Published on March 28, 2006 By just john In Life Journals
I would have never imagined last week when I penned this article Link that I would face death again in less than a week. I am angry (I don't know if that truly conveys the feeling) about this. I am up in arms and I don't know exactly where this is going to take me but I won’t see this sort of senselessness touch my life again.

What I failed to mention in the previous article is my belief that Caleb died while playing something that has been dubbed The Choking Game. This is no game! Yesterday, I attended a funeral for a thirteen year old cousin whose life was snuffed out by the same sort of foolishness.

Twenty-one Children's deaths, this year, have been attributed to this game. Is it really a game? Should the media treat it as such? Why aren't schools preaching the dangers of this?

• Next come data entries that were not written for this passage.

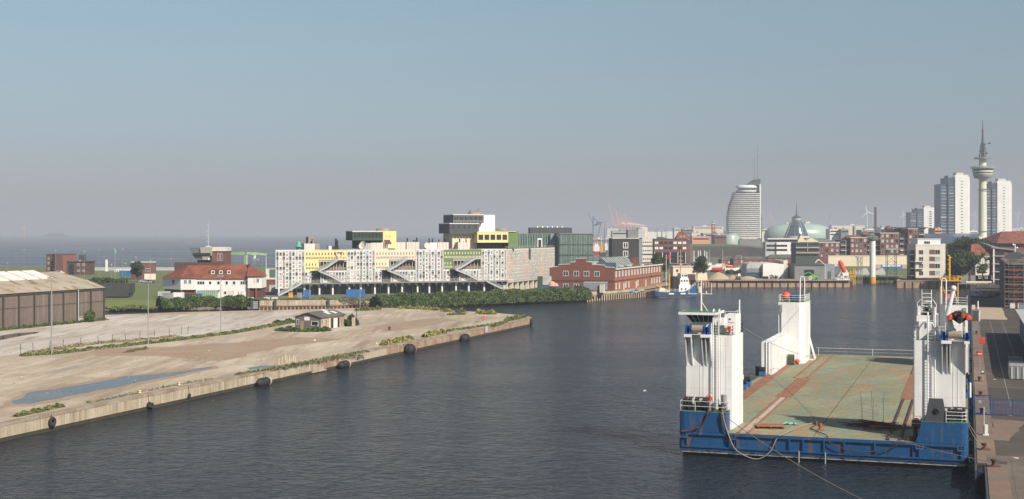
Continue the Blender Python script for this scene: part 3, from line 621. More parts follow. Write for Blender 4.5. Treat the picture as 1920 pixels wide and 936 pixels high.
def ladder(parent, x0, x1, y, z0, z1, hoop=True, name='ladder', rr=.065):
    l_ = MB()
    for x in (x0, x1): l_.cyl((x, y, z0), (x, y, z1), rr, 0, 5)
    z = z0 + .15
    while z < z1 - .1: l_.cyl((x0, y, z), (x1, y, z), .022, 0, 4, cap=False); z += .3
    if hoop:
        for x in (x0, x1):
            pr_ = [(x, y, z1)] + [(x, y + .45 - .45 * math.cos(t), z1 + .45 * math.sin(t)) for t in (.5, 1.1, 1.57, 2.1, 2.7, 3.14)] + [(x, y + .9, z1 - 1)]
            l_.path(pr_, rr)
        z = z1 + 9
        while z < z1:
            l_.path([(x0, y, z), (x0 - .1, y - .5, z), ((x0 + x1) / 2, y - .75, z), (x1 + .1, y - .5, z), (x1, y, z)], .02, 0, 4); z += .9
        for dx in (): l_.cyl((x0 + dx, y - (.5 if dx != (x1 - x0) / 2 else .75), z0 + 2.2), (x0 + dx, y - (.5 if dx != (x1 - x0) / 2 else .75), z1), .018, 0, 4, cap=False)
    return l_.build(name, 'ship_white', parent)
tl, XL = tower_front(False)
fins(tl, (.35, .95, 2.1, 2.5, 3.0), ((.28, 1.08), (2.05, 3.15)))
ladder(tl, 3.25, 3.85, 2.35, 4.9, 14.9)
tr, XR = tower_front(True)
fins(tr, (26.45, 26.9, 27.2, 28.65, 28.98 - .02), ((26.4, 27.4), (28.6, 29.1)))
ladder(tr, 25.1, 25.8, 2.35, 4.9, 15.0)
rl = MB(); railing(rl, [(.15, 2.5, 4.71), (.15, .35, 4.71), (4.9, .15, 4.71), (4.9, 2.5, 4.71)], 1.05, .03, 2); rl.build('railing', 'ship_white', B)
rl = MB(); railing(rl, [(26.9, .15, 4.71), (28.4, .15, 4.71), (28.85, .5, 4.71), (28.85, 2.5, 4.71)], 1.05, .035); rl.build('railing', 'ship_white', B)
rl = MB(); railing(rl, [(23.55, 2.5, 4.0), (23.55, 1.2, 4.0), (24.5, 1.2, 4.0)], 1.05, .035); rl.build('railing', 'ship_white', B)
for rp in ([(.4, 8.1, 12.61), (5.4, 8.1, 12.61), (5.1, 2.75, 12.61)], [(28.6, 8.1, 12.61), (23.6, 8.1, 12.61), (23.9, 2.75, 12.61)]):
    rl = MB(); railing(rl, rp, 1.05, .035); rl.build('railing', 'ship_white', B)
# mooring gear on the blocks
def winch_box(x0, x1, y, z, nm='mooring_winch'):
    b_ = MB(); b_.box(x0, x0 + .3, y - .5, y + .6, z, z + 1.2); b_.box(x1 - .3, x1, y - .5, y + .6, z, z + 1.2); b_.box(x0 + .3, x1 - .3, y + .1, y + .7, z, z + .9); b_.cyl((x0 + .2, y, z + .5), (x1 - .2, y, z + .5), .33, 0, 10)
    b_.box(x0 - .1, x1 + .1, y + .3, y + .75, z + 1.201, z + 1.3, 1); b_.box(x0 + .31, x0 + .8, y + .1, y + .7, z, z + .7); b_.cyl((x0 + .35, y, z + .5), (x0 + .5, y, z + .5), .5, 0, 12); b_.cyl((x1 - .5, y, z + .5), (x1 - .35, y, z + .5), .5, 0, 12)
    return b_.build(nm, ['black', 'rust_dark'], B)
winch_box(.3, 1.1, 1.4, 4.71); winch_box(1.55, 2.9, 1.3, 4.72); winch_box(26.0, 27.3, 1.3, 4.71); winch_box(27.6, 28.7, 1.7, 4.71)
def bitts(x, y, z, s=1.0, m='rust_dark'):
    b_ = MB()
    for k in (-.3, .3): b_.cyl((x + k * s, y, z), (x + k * s, y, z + .75 * s), .16 * s, 0, 9); b_.cyl((x + k * s, y, z + .75 * s), (x + k * s, y, z + .82 * s), .2 * s, 0, 9)
    b_.box(x - .55 * s, x + .55 * s, y - .25 * s, y + .25 * s, z, z + .08)
    b_.build('bitts', m, B)
bitts(3.3, .7, 4.705, .7, 'black'); bitts(4.5, .9, 4.705, .9, 'black'); bitts(25.3, .9, 4.705, .7, 'black')
MB().cyl((4.55, 1.6, 4.71), (4.55, 1.6, 6.4), .3, 0, 10).build('vent_pipe', 'steel', B)
pn = MB(); y0, y1 = .25, .6; q = [(24.9, 4.706), (27.0, 4.706), (26.6, 7.0), (25.25, 7.0)]
pn.add([(x, y0, z) for x, z in q] + [(x, y1, z) for x, z in q], [(0, 1, 2, 3), (7, 6, 5, 4), (0, 4, 5, 1), (1, 5, 6, 2), (2, 6, 7, 3), (3, 7, 4, 0)])
pn.torus((25.95, .22, 5.75), .24, .07, 1, 'y'); pn.cyl((25.95, .24, 5.75), (25.95, .1, 5.75), .12, 1, 8)
pn.build('fairlead_plate', ['steel_dark', 'black'], B)
MB().torus((24.0, 2.2, 4.2), .42, .14, 0, 'y').cyl((24.0, 2.25, 4.2), (24, 2.4, 4.2), .42, 0, 14).build('hose_reel', 'rust', B)
MB().cyl((23.9, 1.5, 2.61), (23.9, 1.5, 4.0), .22, 0, 8).cyl((24.3, 1.2, 2.61), (24.3, 1.2, 3.4), .18, 0, 8).box(23.3, 23.9, .6, 1.6, 2.61, 3.0).build('pipe_cluster', 'rust_dark', B)
# tower top winches
def top_winch(x0, x1, y, z):
    b_ = MB(); mid = (x0 + x1) / 2; w_ = (x1 - x0)
    b_.cyl((mid - w_ * .22, y, z + .55), (mid + w_ * .22, y, z + .55), .42, 1, 14)
    for k in (-.28, .28, -.45, .45):
        b_.cyl((mid + w_ * k - .06, y, z + .55), (mid + w_ * k + .06, y, z + .55), .48, 0, 12)
        b_.add([(mid + w_ * k - .15, y - .5, z), (mid + w_ * k + .15, y - .5, z), (mid + w_ * k + .1, y, z + .7), (mid + w_ * k - .1, y, z + .7), (mid + w_ * k - .15, y + .5, z), (mid + w_ * k + .15, y + .5, z)], [(0, 1, 2, 3), (3, 2, 5, 4), (0, 3, 4), (1, 5, 2)])
    b_.box(x0 + .1, x0 + .5, y + .2, y + .8, z, z + .8); b_.box(x1 - .5, x1 - .1, y + .2, y + .8, z, z + .75)
    return b_.build('tower_winch', ['winch_blue', 'rope'], B)
top_winch(.3, 3.0, 2.1, 12.71); top_winch(26.3, 29.2, 2.1, 12.71)
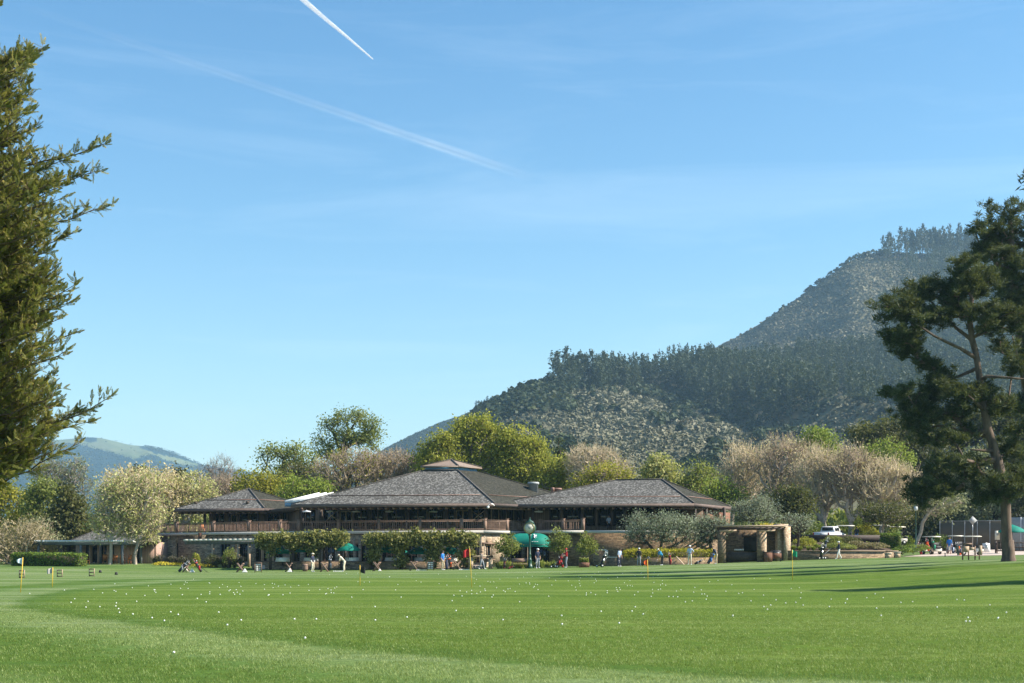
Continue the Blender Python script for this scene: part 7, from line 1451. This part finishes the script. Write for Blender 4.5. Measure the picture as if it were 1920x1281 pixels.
# ---------------------------------------------------------------- people
def person(px, D, label, face, shirt, trousers, pose='stand', hat=None, hatmat=None, shorts=False, lean=0, z=None, h=1.78, club=None, sleeve=None, shoe='white', arms=None):
    s = h/1.78; lr = R(lean); J = {}
    def upb(p):  # bend the upper body forwards (towards -Y) about the hips
        x, y, z_ = p; z_ -= .95; return (x, y*math.cos(lr)-z_*math.sin(lr), .95+z_*math.cos(lr)+y*math.sin(lr))
    stride = .26 if pose == 'walk' else 0; bk = .1*math.sin(lr)
    for k, sg in (('l', 1), ('r', -1)):
        J['hip'+k] = (.09*sg, bk, .92); J['knee'+k] = (.115*sg, -.05+bk*.6-stride*.45*sg, .5); J['ank'+k] = (.13*sg, .02-stride*sg, .09 if not stride or sg > 0 else .14); J['toe'+k] = (.15*sg, -.16-stride*sg, .045)
        J['sh'+k] = upb((.175*sg, 0, 1.42))
        sx, sy, sz = J['sh'+k]
        if pose == 'putt': J['el'+k] = (sx*.95, sy-.06, sz-.27); J['wr'+k] = (.035*sg, sy-.16, sz-.51); J['pa'+k] = (.025*sg, sy-.19, sz-.58)
        elif pose == 'hip' and sg > 0: J['el'+k] = (sx+.16, sy+.08, sz-.22); J['wr'+k] = (.15, sy-.05, sz-.42); J['pa'+k] = (.13, sy-.08, sz-.45)
        elif pose in ('walk', 'reach'): J['el'+k] = (sx+.03*sg, sy-.08, sz-.26); J['wr'+k] = (sx, sy-.30, sz-.36); J['pa'+k] = (sx-.01*sg, sy-.37, sz-.36)
        else: J['el'+k] = (sx+.055*sg, sy+.02, sz-.28); J['wr'+k] = (sx+.05*sg, sy-.08, sz-.52); J['pa'+k] = (sx+.04*sg, sy-.11, sz-.59)
    for n_, p in (('pel', (0, bk, .96)), ('wai', (0, 0, 1.12)), ('che', (0, 0, 1.33)), ('nec', (0, .0, 1.49)), ('hb', (0, -.015, 1.57)), ('hm', (0, -.03, 1.645)), ('ht', (0, -.02, 1.715))): J[n_] = p if n_ == 'pel' else upb(p)
    names = list(J); rad = dict(pel=.145, wai=.125, che=.15, nec=.06, hb=.078, hm=.093, ht=.07)
    for k in 'lr': rad.update({'hip'+k: .1, 'knee'+k: .066, 'ank'+k: .047, 'toe'+k: .04, 'sh'+k: .07, 'el'+k: .047, 'wr'+k: .032, 'pa'+k: .038})
    bones = [('pel', 'wai', 0), ('wai', 'che', 0), ('che', 'nec', 0), ('nec', 'hb', 2), ('hb', 'hm', 2), ('hm', 'ht', 2)]
    for k in 'lr': bones += [('pel', 'hip'+k, 1), ('hip'+k, 'knee'+k, 1), ('knee'+k, 'ank'+k, 2 if shorts else 1), ('ank'+k, 'toe'+k, 3), ('che', 'sh'+k, 0), ('sh'+k, 'el'+k, 0), ('el'+k, 'wr'+k, 4), ('wr'+k, 'pa'+k, 2)]
    me = bpy.data.meshes.new('skeleton'); me.from_pydata([J[n_] for n_ in names], [(names.index(a), names.index(b)) for a, b, _ in bones], []); o = bpy.data.objects.new('body', me); COL.objects.link(o)
    sk = o.modifiers.new('skin', 'SKIN'); sk.use_smooth_shade = True; sub = o.modifiers.new('sub', 'SUBSURF'); sub.levels = 1; sub.render_levels = 1
    for i, n_ in enumerate(names): v = me.skin_vertices[0].data[i]; v.radius = (rad[n_], rad[n_]*(.78 if n_ in ('che', 'wai', 'pel') else 1)); v.use_root = n_ == 'pel'
    ev = o.evaluated_get(bpy.context.evaluated_depsgraph_get()); m2 = bpy.data.meshes.new_from_object(ev); bpy.data.objects.remove(o); bpy.data.meshes.remove(me)
    V = np.empty(len(m2.vertices)*3); m2.vertices.foreach_get('co', V); V = V.reshape(-1, 3); F = [tuple(p.vertices) for p in m2.polygons]; Cn = np.array([V[list(f)].mean(0) for f in F])
    best = np.full(len(F), 1e9); mi = np.zeros(len(F), int)
    for a, b, m_ in bones:
        A, B = np.array(J[a]), np.array(J[b]); t_ = np.clip(((Cn-A)@(B-A))/((B-A)@(B-A)), 0, 1); d = np.linalg.norm(Cn-A-t_[:, None]*(B-A), axis=1)-min(rad[a], rad[b])*.9; k = d < best; best[k] = d[k]; mi[k] = m_
    bpy.data.meshes.remove(m2); mb = MB(); mb.add(V, F, mi)
    hm = np.array(J['hm']); fw = np.array([0, -math.cos(lr*.8), -math.sin(lr*.8)]); upv = np.array([0, -math.sin(lr*.8), math.cos(lr*.8)]); sx = np.array([1., 0, 0])
    ball(mb, hm+fw*.098-upv*.015, .018, 2, 6, 4)
    for sg in (-1, 1):
        ball(mb, hm+sx*.092*sg-upv*.01, .022, 2, 6, 4); ball(mb, hm+fw*.085+sx*.035*sg+upv*.015, .011, 5, 6, 4)
    bar(mb, hm+fw*.09-upv*.055-sx*.022, hm+fw*.09-upv*.055+sx*.022, .01, .008, 5)
    for k, sg in (('l', 1), ('r', -1)):  # four unequal bent fingers and a thumb from the side of each palm
        p = np.array(J['pa'+k]); d = p-np.array(J['wr'+k]); d /= np.linalg.norm(d); side = np.cross(d, [1., 0, 0]) if abs(d[0]) < .9 else np.array([0, 1., 0]); side /= np.linalg.norm(side); curl = np.cross(side, d)*sg*.5
        for i, ln_ in enumerate((.075, .085, .08, .062)): b0 = p+side*(.026*(1.5-i)/1.5)+d*.01; b1 = b0+d*ln_*.55; b2 = b1+(d*.7+curl)*ln_*.5; tube(mb, [b0, b1, b2], [.0095, .009, .007], 5, 2)
        b0 = p+side*.03-d*.02; b1 = b0+(side*.8+d*.6)*.035; b2 = b1+d*.03; tube(mb, [b0, b1, b2], [.011, .010, .008], 5, 2)
    loc = PX(px, D); loc[2] = loc[2] if z is None else z
    body = mb.build('person', [MT[shirt], MT[trousers], MT['skin'], MT[shoe], MT[sleeve or 'skin'], MT['hair']], smooth=True); tag(body, label, 'person'); body.location = loc; body.rotation_euler = (0, 0, R(face)); body.scale = (s, s, s)
    def P3(c): return hm+sx*c[0]+fw*c[1]+upv*c[2]
    mb = MB(); n = 14; V = []
    rings = ((.104, -.01), (.106, .03), (.092, .08), (.05, .108), (.004, .115)) if not hat else ((.108, .02), (.108, .05), (.094, .092), (.05, .118), (.004, .124))
    for r_, zz in rings: V += [P3((r_*math.cos(2*PI*j/n), r_*1.08*math.sin(2*PI*j/n)-(.018 if not hat else 0), zz-(.03*max(0, -math.sin(2*PI*j/n)) if not hat else 0))) for j in range(n)]
    F = [(i*n+j, i*n+(j+1) % n, (i+1)*n+(j+1) % n, (i+1)*n+j) for i in range(len(rings)-1) for j in range(n)]; mb.add(V, F)
    if hat == 'cap': mb.add([P3(c) for c in ((-.085, .05, .03), (.085, .05, .03), (.07, .19, .02), (0, .21, .015), (-.07, .19, .02), (-.085, .05, .042), (.085, .05, .042), (.07, .19, .03), (0, .21, .027), (-.07, .19, .03))], [(0, 1, 2, 3, 4), (9, 8, 7, 6, 5)]+[(i, i+5, (i+1) % 5+5, (i+1) % 5) for i in range(5)])
    if hat == 'sun': V = [P3((r_*math.cos(2*PI*j/n), r_*math.sin(2*PI*j/n), zz)) for r_, zz in ((.1, .03), (.2, .01), (.2, .022), (.1, .045)) for j in range(n)]; mb.add(V, [(i*n+j, i*n+(j+1) % n, (i+1)*n+(j+1) % n, (i+1)*n+j) for i in range(3) for j in range(n)])
    mb.build('hat' if hat else 'hair', MT[hatmat or 'hair'], body, smooth=not hat)
    if hat: mb = MB(); V = [P3((.099*math.cos(2*PI*j/n), .1*math.sin(2*PI*j/n)-.014, zz-.02)) for zz in (-.045, .05) for j in range(n) if math.sin(2*PI*j/n) < .3]; k = len(V)//2; mb.add(V, [(j, j+1, k+j+1, k+j) for j in range(k-1)]); mb.build('hair', MT['hair'], body)
    mb = MB(); w0, w1 = np.array(J['pel'])+np.array([0, 0, .05]), np.array(J['pel'])+np.array([0, 0, .085]); 
    V = [c+np.array([.158*math.cos(2*PI*j/16), .132*math.sin(2*PI*j/16), 0]) for c in (w0, w1) for j in range(16)]; mb.add(V, [(j, (j+1) % 16, 16+(j+1) % 16, 16+j) for j in range(16)]); mb.build('belt', MT['black'], body)
    if club:
        pa = np.array(J['par'] if pose != 'putt' else ((np.array(J['pal'])+np.array(J['par']))/2)); root = thing('golf_club', label.split(' ')[0] and 'golf club held by the '+club, 'golf club', loc, R(face)); root.scale = (s, s, s)
        foot = np.array([pa[0]*1.1, pa[1]-.36, .03]) if pose == 'putt' else np.array([pa[0]-.12, pa[1]-.22, .03]); d = pa-foot; d /= np.linalg.norm(d); mb = MB(); tube(mb, [foot, pa], .008, 5); mb.build('shaft', MT['steel'], root); mb = MB(); tube(mb, [pa-d*.04, pa+d*.18], .014, 6); mb.build('grip', MT['rubber'], root); mb = MB(); box(mb, foot+np.array([.03, 0, .02]), (.1, .04, .055)); mb.build('head', MT['steel'], root)
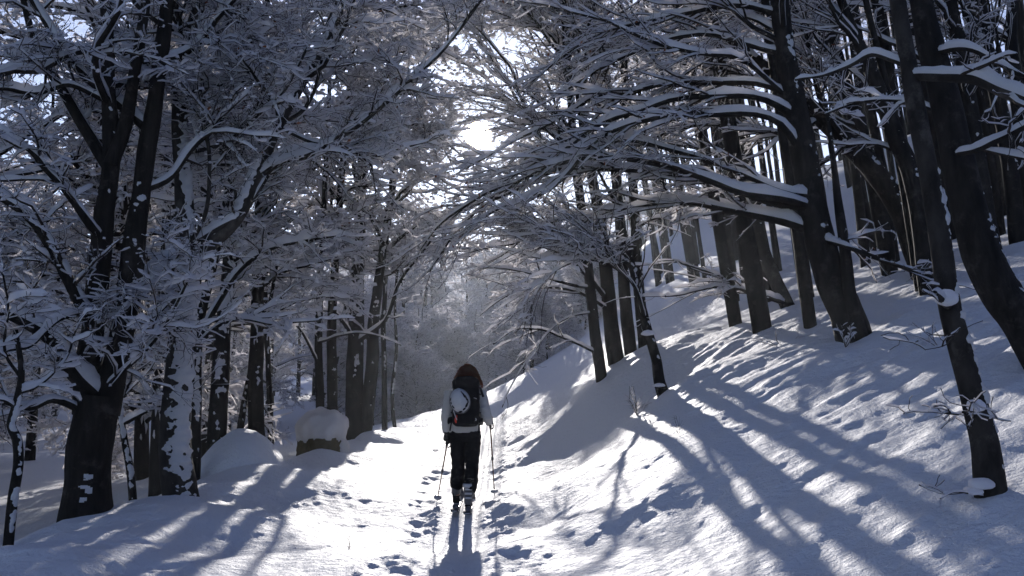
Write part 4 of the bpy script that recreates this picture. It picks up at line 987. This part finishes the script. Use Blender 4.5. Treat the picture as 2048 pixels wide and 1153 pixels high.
# body, one surface
b = bmesh.new()
loft(b, sm([(-.015, 0, .88), (-.015, 0, .98), (-.015, 0, 1.12), (-.015, 0, 1.28), (-.015, 0, 1.40), (-.01, .01, 1.48)]), sm([(.15, 0, 0), (.15, 0, 0), (.125, 0, 0), (.14, 0, 0), (.15, 0, 0), (.06, 0, 0)])[:, 0], sm([(.1, 0, 0), (.1, 0, 0), (.085, 0, 0), (.09, 0, 0), (.085, 0, 0), (.05, 0, 0)])[:, 0])
loft(b, sm([(-.01, .01, 1.44), (-.005, .02, 1.50), (-.005, .03, 1.55)], 8), .055, .06)
loft(b, sm([(0, .055, 1.495), (0, .05, 1.52), (0, .04, 1.58), (0, .03, 1.64), (0, .025, 1.69), (0, .02, 1.715)]), sm([(.03, 0, 0), (.05, 0, 0), (.066, 0, 0), (.074, 0, 0), (.06, 0, 0), (.02, 0, 0)])[:, 0], sm([(.04, 0, 0), (.065, 0, 0), (.085, 0, 0), (.095, 0, 0), (.075, 0, 0), (.03, 0, 0)])[:, 0])
loft(b, sm([(0, .115, 1.62), (0, .135, 1.595), (0, .14, 1.575), (0, .12, 1.57)], 8), .012, .012, (1, 0, 0), 8)          # nose
for s in (-1, 1):
    loft(b, sm([(s * .072, .03, 1.57), (s * .080, .02, 1.60), (s * .076, .025, 1.63)], 6), .010, .018, (0, 1, 0), 8)     # ears
    L = Lf if s < 0 else Rt
    loft(b, sm([L['hip'], L['knee'], L['ank']], 14), np.interp(np.linspace(0, 1, 14), [0, .5, .7, 1], [.085, .055, .055, .038]), np.interp(np.linspace(0, 1, 14), [0, .5, .7, 1], [.09, .06, .06, .04]))
    a, c, e = (Ls, Le, Lw) if s < 0 else (Rs, Re, Rw)
    loft(b, sm([a, c, e], 12), np.linspace(.046, .028, 12), np.linspace(.05, .03, 12), (1, .3, 0))
bo = obj_bm('body', b, M_SKIN, per, .011, 3)
for s in (-1, 1):
    b = bmesh.new(); bmesh.ops.create_uvsphere(b, u_segments=10, v_segments=6, radius=.011); obj_bm('eye', b, M_VENT, bo, loc=(s * .028, .118, 1.615))
b = bmesh.new(); loft(b, [(-.022, .122, 1.545), (0, .128, 1.543), (.022, .122, 1.545)], .006, .008, (0, 1, 0), 8); obj_bm('mouth', b, M_RED, bo)
# trousers
b = bmesh.new()
loft(b, sm([(-.015, 0, 1.0), (-.015, 0, .96), (-.015, -.005, .90), (-.015, 0, .84)], 10), sm([(.165, 0, 0), (.178, 0, 0), (.188, 0, 0), (.165, 0, 0)], 10)[:, 0], [.115] * 10)
for L, w0 in ((Lf, 0), (Rt, 1)):
    k = np.array(L['knee']); a = np.array(L['ank']); h_ = np.array(L['hip'])
    q = sm([h_ + (0, 0, -.02), (h_ + k) / 2 + (0, 0, 0), k, (k + a) / 2 + (0, -.02, 0), a + (0, -.01, .16 if w0 else .14)], 18)
    loft(b, q, np.interp(np.linspace(0, 1, 18), [0, .3, .55, .8, 1], [.100, .092, .082, .084, .086]), np.interp(np.linspace(0, 1, 18), [0, .3, .55, .8, 1], [.105, .095, .08, .085, .085]))
for (x, y, z, r) in [(.125, .02, .545, .04), (.13, .02, .47, .045), (.12, .01, .40, .04), (.112, 0, .33, .035)]:
    loft(b, [(x - .05, y, z - .02), (x - .01, y, z), (x, y, z + .01)], [r, r, r * .5], [r, r, r * .5], (0, 0, 1), 10)
obj_bm('trousers', b, M_BLACK, per, .010, 3, .010, .07)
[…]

If you have children, talk to them about this. Tell them that death has a face and if they play this game it could be theirs.

Comments
on Mar 28, 2006
For more information Link.
on Mar 28, 2006
I know about the choking game.  I am sorry for your loss.  There is no sense to it.
on Mar 28, 2006
I know about the choking game.


I am afraid this is the case with a lot of parents. They know about it.
on Mar 28, 2006
This just brought back a memory from a long time ago. I remember when I was a kid some of the other kids used to do that. Luckily nobody died. I never wanted to try, I just didn't like giving up that kind of control and did not understand why someone would. One of the reason I have never used drugs either. But it's definately like it says in the article link, it is an activity that is passed down for generations through whispers. I just wish we would pass on something better then this.